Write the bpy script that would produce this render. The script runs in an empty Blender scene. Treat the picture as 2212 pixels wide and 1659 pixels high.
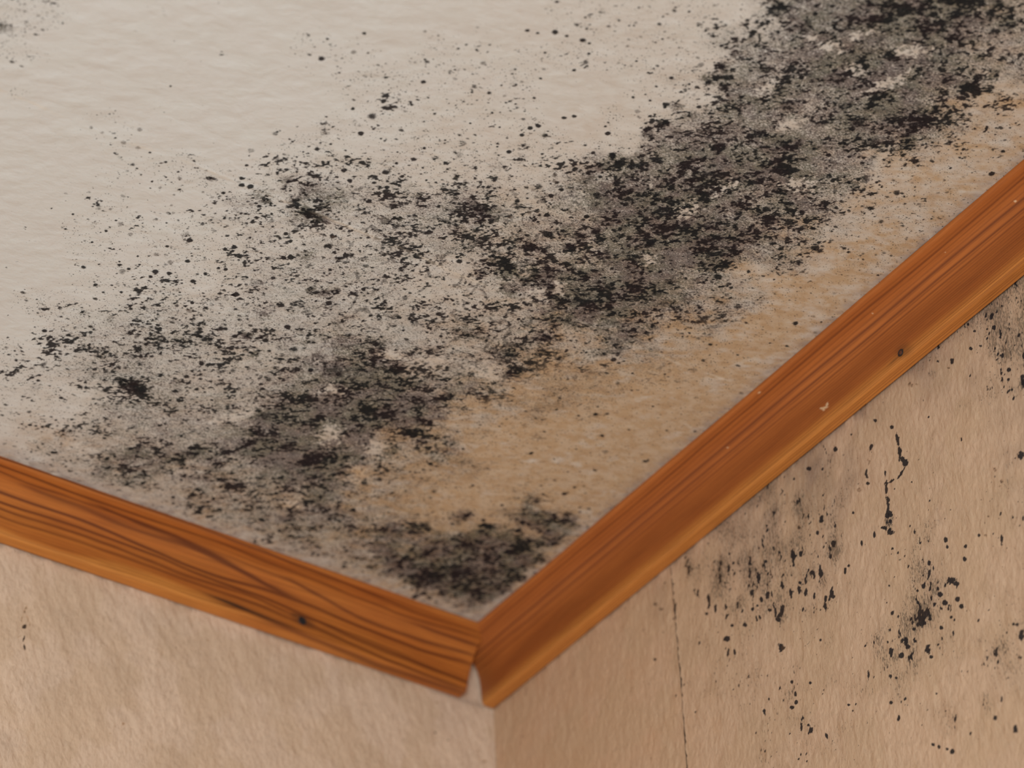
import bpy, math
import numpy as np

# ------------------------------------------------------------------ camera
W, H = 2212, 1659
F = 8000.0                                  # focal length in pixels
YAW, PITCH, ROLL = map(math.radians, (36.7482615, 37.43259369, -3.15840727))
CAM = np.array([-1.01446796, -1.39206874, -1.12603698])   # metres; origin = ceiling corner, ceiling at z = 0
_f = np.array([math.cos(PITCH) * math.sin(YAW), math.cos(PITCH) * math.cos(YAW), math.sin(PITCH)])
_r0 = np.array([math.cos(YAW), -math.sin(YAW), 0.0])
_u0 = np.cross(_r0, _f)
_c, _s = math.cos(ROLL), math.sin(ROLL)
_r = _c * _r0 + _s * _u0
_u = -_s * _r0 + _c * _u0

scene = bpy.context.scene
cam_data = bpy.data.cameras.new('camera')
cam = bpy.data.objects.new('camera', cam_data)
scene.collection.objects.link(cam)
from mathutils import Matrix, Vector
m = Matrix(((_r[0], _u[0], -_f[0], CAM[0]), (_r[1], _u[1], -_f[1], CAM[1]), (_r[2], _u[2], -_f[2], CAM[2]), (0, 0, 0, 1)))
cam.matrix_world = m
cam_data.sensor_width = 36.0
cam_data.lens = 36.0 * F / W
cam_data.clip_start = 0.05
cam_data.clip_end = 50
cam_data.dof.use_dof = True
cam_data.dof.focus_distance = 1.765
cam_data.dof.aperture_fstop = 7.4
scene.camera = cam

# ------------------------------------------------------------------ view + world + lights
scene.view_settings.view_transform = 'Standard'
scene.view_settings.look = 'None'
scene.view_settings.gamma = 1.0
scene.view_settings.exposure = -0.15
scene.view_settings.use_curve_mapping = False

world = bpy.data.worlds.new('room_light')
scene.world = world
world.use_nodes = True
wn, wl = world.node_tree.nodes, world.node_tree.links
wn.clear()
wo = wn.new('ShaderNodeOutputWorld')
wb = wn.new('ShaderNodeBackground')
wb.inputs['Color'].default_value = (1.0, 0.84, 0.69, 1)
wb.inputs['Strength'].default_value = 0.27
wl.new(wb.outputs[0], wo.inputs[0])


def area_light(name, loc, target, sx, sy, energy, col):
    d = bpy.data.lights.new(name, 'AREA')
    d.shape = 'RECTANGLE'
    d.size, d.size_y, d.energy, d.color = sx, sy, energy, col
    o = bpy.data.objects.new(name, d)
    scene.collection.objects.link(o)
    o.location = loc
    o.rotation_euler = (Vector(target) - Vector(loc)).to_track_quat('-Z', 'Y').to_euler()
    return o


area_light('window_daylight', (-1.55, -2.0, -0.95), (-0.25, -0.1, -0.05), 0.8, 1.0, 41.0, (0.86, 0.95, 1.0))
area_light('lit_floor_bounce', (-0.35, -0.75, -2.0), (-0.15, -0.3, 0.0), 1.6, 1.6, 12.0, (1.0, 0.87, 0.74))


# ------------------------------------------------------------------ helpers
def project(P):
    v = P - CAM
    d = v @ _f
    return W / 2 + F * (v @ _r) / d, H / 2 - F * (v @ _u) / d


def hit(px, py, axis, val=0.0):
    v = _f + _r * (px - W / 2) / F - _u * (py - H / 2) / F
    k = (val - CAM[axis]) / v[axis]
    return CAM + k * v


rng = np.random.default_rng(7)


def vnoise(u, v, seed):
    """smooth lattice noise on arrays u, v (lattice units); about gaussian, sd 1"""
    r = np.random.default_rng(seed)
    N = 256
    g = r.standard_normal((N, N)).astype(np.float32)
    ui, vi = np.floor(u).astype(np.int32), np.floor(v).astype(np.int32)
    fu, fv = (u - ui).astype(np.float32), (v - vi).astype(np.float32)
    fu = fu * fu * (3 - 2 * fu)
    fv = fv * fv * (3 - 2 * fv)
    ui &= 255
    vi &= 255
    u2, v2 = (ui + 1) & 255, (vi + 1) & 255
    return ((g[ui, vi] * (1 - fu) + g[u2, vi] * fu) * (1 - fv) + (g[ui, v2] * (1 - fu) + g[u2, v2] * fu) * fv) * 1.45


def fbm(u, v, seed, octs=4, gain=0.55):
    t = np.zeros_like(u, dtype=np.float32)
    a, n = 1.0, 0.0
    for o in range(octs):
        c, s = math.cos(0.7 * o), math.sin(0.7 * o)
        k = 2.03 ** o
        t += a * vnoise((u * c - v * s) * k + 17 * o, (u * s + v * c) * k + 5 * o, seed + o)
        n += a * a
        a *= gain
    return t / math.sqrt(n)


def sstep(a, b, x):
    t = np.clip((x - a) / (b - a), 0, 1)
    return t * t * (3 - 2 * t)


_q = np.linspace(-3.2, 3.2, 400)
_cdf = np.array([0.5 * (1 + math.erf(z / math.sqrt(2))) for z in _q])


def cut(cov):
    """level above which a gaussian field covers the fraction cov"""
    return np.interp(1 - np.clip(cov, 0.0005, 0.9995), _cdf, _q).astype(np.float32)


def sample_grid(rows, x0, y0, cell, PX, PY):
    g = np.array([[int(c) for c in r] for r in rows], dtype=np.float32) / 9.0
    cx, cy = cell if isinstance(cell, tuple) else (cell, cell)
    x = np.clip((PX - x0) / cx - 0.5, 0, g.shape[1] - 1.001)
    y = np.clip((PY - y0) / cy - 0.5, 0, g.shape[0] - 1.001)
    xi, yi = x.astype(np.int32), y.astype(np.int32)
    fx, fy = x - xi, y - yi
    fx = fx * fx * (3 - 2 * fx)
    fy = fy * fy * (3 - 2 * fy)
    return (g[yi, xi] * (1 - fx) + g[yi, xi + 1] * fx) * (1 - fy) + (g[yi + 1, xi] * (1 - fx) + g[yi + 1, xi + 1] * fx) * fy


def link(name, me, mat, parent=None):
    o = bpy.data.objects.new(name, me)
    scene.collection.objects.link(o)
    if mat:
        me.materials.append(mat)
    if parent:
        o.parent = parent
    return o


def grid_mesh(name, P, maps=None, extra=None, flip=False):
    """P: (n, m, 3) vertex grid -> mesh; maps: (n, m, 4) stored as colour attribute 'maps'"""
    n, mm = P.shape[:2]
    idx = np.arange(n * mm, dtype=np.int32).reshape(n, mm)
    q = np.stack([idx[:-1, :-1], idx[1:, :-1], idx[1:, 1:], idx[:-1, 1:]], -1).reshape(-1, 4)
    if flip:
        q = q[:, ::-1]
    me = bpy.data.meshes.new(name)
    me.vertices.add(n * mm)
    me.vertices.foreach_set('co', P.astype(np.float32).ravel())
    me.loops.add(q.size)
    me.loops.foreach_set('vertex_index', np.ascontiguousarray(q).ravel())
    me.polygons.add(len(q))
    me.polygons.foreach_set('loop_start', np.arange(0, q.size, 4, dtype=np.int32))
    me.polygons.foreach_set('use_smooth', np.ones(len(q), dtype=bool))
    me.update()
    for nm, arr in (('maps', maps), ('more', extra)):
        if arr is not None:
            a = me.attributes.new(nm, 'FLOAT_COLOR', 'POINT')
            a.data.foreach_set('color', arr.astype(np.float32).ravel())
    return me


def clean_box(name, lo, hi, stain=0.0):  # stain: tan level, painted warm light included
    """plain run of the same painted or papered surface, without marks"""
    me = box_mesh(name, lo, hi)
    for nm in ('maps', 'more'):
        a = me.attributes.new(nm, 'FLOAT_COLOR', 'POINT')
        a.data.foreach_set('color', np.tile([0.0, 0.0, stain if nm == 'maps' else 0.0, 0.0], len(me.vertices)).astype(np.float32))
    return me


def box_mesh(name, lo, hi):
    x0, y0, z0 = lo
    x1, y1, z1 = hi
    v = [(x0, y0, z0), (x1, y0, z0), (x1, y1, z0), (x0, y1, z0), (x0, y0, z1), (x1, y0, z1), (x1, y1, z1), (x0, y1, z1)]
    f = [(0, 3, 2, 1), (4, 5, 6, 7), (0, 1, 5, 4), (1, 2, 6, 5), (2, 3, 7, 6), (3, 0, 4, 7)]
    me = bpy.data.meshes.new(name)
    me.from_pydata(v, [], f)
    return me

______

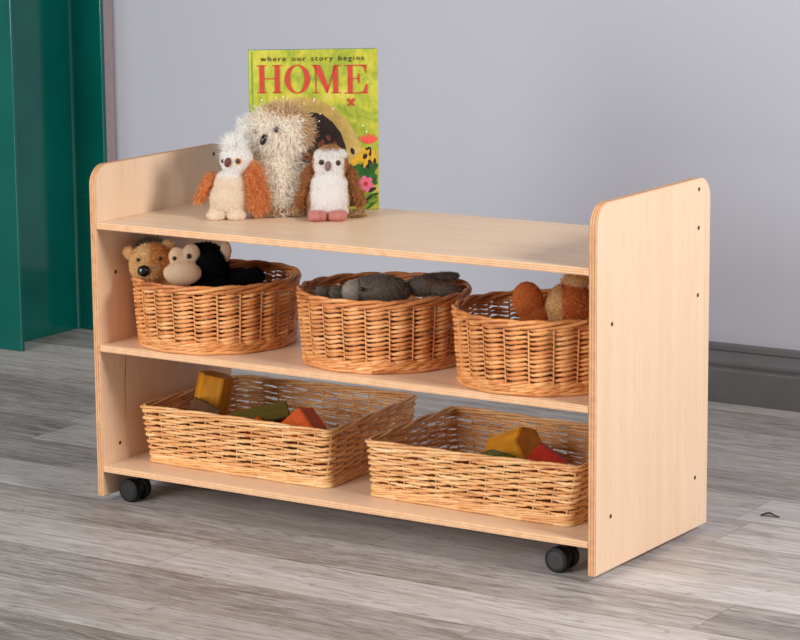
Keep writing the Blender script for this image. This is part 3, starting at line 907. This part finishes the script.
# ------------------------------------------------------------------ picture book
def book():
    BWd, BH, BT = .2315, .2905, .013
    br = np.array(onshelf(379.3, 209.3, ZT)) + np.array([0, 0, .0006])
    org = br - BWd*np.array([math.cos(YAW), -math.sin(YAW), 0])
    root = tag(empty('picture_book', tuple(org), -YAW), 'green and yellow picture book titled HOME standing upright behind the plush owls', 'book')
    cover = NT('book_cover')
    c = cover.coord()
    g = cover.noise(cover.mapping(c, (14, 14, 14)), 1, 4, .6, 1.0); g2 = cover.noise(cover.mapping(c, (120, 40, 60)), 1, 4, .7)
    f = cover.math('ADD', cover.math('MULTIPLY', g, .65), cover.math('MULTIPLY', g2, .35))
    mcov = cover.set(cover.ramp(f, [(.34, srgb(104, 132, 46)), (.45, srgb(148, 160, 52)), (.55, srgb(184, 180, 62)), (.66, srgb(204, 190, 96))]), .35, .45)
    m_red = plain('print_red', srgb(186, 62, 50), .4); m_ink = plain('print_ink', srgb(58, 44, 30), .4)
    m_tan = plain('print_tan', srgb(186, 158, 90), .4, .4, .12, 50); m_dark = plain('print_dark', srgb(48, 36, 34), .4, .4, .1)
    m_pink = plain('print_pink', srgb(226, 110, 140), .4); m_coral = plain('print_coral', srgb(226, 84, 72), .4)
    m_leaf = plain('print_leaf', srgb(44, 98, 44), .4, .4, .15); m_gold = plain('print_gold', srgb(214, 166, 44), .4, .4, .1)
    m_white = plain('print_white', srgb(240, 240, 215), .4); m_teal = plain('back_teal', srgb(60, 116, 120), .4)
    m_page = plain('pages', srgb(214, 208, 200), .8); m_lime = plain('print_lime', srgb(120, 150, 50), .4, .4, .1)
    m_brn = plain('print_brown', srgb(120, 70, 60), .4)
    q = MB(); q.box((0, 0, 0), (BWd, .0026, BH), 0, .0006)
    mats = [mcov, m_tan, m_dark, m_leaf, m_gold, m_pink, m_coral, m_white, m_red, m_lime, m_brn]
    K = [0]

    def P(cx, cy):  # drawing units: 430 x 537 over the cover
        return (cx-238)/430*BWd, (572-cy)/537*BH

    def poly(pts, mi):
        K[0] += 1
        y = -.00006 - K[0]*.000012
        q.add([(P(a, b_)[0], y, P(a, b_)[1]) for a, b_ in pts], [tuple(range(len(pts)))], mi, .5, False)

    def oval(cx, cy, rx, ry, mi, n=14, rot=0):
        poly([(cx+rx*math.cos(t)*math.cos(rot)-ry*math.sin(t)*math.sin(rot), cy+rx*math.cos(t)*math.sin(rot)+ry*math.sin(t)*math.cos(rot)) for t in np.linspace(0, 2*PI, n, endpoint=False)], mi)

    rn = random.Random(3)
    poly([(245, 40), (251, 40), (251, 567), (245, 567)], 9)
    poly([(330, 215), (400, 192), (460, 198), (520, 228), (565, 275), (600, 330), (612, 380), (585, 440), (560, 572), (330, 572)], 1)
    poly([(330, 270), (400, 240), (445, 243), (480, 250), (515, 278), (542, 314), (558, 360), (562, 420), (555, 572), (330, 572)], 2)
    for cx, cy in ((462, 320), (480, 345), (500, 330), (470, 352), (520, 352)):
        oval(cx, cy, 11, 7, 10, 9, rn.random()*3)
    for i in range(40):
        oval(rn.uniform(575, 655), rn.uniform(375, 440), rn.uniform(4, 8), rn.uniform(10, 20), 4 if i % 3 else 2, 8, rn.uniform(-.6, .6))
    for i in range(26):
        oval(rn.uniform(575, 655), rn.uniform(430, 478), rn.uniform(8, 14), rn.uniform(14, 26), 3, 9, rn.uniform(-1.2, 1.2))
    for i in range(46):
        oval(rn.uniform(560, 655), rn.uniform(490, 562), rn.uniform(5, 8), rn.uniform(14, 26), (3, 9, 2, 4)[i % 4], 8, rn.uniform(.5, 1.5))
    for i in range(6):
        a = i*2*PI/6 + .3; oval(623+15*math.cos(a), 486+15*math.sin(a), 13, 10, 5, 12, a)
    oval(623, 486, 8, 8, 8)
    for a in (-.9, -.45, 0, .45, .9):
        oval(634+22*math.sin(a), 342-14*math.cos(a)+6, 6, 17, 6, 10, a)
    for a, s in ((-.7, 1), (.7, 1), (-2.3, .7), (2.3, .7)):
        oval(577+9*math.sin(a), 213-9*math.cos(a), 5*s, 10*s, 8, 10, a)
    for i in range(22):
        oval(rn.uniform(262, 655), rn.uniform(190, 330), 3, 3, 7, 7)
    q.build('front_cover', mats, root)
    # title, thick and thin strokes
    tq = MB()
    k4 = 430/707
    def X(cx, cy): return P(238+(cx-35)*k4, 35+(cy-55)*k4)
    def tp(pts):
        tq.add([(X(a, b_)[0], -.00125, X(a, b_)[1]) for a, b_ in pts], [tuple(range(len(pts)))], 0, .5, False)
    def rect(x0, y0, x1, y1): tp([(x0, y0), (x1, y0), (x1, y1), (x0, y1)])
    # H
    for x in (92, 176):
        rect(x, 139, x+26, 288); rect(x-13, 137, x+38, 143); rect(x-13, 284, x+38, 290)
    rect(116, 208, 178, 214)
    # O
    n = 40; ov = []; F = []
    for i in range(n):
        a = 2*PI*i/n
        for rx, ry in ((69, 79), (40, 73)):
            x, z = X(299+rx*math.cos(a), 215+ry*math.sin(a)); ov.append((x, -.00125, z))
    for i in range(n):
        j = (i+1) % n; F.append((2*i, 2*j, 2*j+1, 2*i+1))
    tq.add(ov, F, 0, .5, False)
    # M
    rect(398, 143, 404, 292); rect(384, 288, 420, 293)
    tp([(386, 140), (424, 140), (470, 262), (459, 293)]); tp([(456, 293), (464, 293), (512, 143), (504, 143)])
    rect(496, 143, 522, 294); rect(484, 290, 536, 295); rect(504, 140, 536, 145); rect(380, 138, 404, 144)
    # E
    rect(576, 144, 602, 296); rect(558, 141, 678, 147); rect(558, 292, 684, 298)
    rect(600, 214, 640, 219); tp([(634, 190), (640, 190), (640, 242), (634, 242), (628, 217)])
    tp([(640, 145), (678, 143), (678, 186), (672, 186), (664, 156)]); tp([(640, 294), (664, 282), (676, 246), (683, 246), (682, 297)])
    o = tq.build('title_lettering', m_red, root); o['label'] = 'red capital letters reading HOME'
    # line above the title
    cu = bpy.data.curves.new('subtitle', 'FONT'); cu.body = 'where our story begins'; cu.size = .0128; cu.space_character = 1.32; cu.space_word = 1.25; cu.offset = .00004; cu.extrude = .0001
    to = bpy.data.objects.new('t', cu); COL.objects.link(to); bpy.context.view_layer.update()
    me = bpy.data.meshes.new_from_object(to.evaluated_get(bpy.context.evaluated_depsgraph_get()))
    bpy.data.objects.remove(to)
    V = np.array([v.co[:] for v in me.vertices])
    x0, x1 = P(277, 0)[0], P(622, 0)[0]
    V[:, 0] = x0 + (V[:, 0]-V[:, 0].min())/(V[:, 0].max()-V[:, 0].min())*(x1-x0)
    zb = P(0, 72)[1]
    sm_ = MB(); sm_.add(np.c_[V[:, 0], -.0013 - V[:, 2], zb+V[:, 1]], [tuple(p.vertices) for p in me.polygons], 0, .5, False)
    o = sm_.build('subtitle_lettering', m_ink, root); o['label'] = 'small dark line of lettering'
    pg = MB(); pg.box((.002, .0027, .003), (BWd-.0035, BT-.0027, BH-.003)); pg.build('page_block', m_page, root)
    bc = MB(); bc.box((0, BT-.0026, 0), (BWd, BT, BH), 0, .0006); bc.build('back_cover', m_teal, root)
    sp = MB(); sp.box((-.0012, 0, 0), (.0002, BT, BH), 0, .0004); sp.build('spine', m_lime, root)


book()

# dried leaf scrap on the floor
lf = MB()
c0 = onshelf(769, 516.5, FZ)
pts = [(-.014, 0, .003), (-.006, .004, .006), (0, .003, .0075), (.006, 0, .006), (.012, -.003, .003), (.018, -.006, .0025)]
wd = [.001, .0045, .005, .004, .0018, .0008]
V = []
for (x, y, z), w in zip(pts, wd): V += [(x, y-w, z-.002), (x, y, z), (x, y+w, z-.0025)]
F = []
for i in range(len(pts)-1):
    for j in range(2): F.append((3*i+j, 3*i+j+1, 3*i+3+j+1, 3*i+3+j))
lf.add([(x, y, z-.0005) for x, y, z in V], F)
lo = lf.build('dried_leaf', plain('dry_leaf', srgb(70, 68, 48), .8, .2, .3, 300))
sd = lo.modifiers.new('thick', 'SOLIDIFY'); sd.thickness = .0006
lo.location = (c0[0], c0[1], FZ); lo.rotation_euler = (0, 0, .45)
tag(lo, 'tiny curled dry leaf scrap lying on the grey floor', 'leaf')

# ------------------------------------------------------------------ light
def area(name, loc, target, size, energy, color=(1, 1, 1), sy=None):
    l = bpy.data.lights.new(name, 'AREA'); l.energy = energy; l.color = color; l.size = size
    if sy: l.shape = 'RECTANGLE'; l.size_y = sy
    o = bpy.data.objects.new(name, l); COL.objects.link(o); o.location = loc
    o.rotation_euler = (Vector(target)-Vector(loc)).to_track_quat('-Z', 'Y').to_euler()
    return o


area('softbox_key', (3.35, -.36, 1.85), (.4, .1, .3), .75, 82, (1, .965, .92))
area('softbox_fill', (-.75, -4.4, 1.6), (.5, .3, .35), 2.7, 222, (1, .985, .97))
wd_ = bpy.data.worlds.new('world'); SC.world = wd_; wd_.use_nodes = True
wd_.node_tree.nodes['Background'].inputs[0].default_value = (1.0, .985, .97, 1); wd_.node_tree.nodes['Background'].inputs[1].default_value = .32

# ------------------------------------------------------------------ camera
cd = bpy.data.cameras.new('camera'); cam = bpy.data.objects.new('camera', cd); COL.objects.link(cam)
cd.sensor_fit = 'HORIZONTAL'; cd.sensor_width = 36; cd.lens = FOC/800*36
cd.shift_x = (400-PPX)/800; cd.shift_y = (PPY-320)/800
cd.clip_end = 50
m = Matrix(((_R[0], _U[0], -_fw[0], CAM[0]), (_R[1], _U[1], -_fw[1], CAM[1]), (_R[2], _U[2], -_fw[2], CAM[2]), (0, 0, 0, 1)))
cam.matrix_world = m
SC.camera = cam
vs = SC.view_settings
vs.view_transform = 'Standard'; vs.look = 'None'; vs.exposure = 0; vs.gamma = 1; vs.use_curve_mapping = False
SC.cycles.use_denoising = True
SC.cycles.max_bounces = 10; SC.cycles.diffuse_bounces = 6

______

* _Exercise objective_:
Repeat only the lines running from "Write the bpy" to "-_s * _r0 + _c * _u0", ends included, and leave the pictures out.

* _Correct response_:
Write the bpy script that would produce this render. The script runs in an empty Blender scene. Treat the picture as 2212 pixels wide and 1659 pixels high.
import bpy, math
import numpy as np

# ------------------------------------------------------------------ camera
W, H = 2212, 1659
F = 8000.0                                  # focal length in pixels
YAW, PITCH, ROLL = map(math.radians, (36.7482615, 37.43259369, -3.15840727))
CAM = np.array([-1.01446796, -1.39206874, -1.12603698])   # metres; origin = ceiling corner, ceiling at z = 0
_f = np.array([math.cos(PITCH) * math.sin(YAW), math.cos(PITCH) * math.cos(YAW), math.sin(PITCH)])
_r0 = np.array([math.cos(YAW), -math.sin(YAW), 0.0])
_u0 = np.cross(_r0, _f)
_c, _s = math.cos(ROLL), math.sin(ROLL)
_r = _c * _r0 + _s * _u0
_u = -_s * _r0 + _c * _u0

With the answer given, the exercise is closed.